In Saint Paul, a transparency change
By Mike Kaszuba
Due to concerns raised by women’s advocates, the St. Paul City Council is no longer requiring people who testify at public hearings to verbally give their home address.
City Council President Amy Brendmoen said she made the decision after she and other City Council members were approached by “a group of advocates for women and women’s safety.” The women’s advocates complained that having women give “their full name and street address on the camera was a barrier to their participation in public hearings”, Brendmoen said in an e-mail to Public Record Media (PRM), a St. Paul non-profit.
Although people testifying at public hearings will still have to list their street address on a sign-in sheet, they will only have to give their full name and the neighborhood they live in when they speak, the City Council president stated.
“The change is only about stating the street address,” Brendmoen told PRM. “We are not requiring community members give their house number on camera in order to testify any longer.”

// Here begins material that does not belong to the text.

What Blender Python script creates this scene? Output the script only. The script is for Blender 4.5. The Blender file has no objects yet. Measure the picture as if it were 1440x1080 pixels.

Brendmoen said she made the decision to change the policy as City Council president, and said she did so after conferring with the city’s attorney.
“We will see how it goes,” she noted.
Not everyone was pleased with the change. “The idea that you ‘might’ be harassed doesn’t seem like enough of a justification,” Jane McClure, a freelance writer who has long covered city politics and neighborhoods in St. Paul, told PRM. “In this era of metoo# [the women’s movement to combat sexual harassment], when we are urging women to speak out and use their names, this is a real step backwards.
“Don’t throw out transparency and accountability and good process,” McClure added.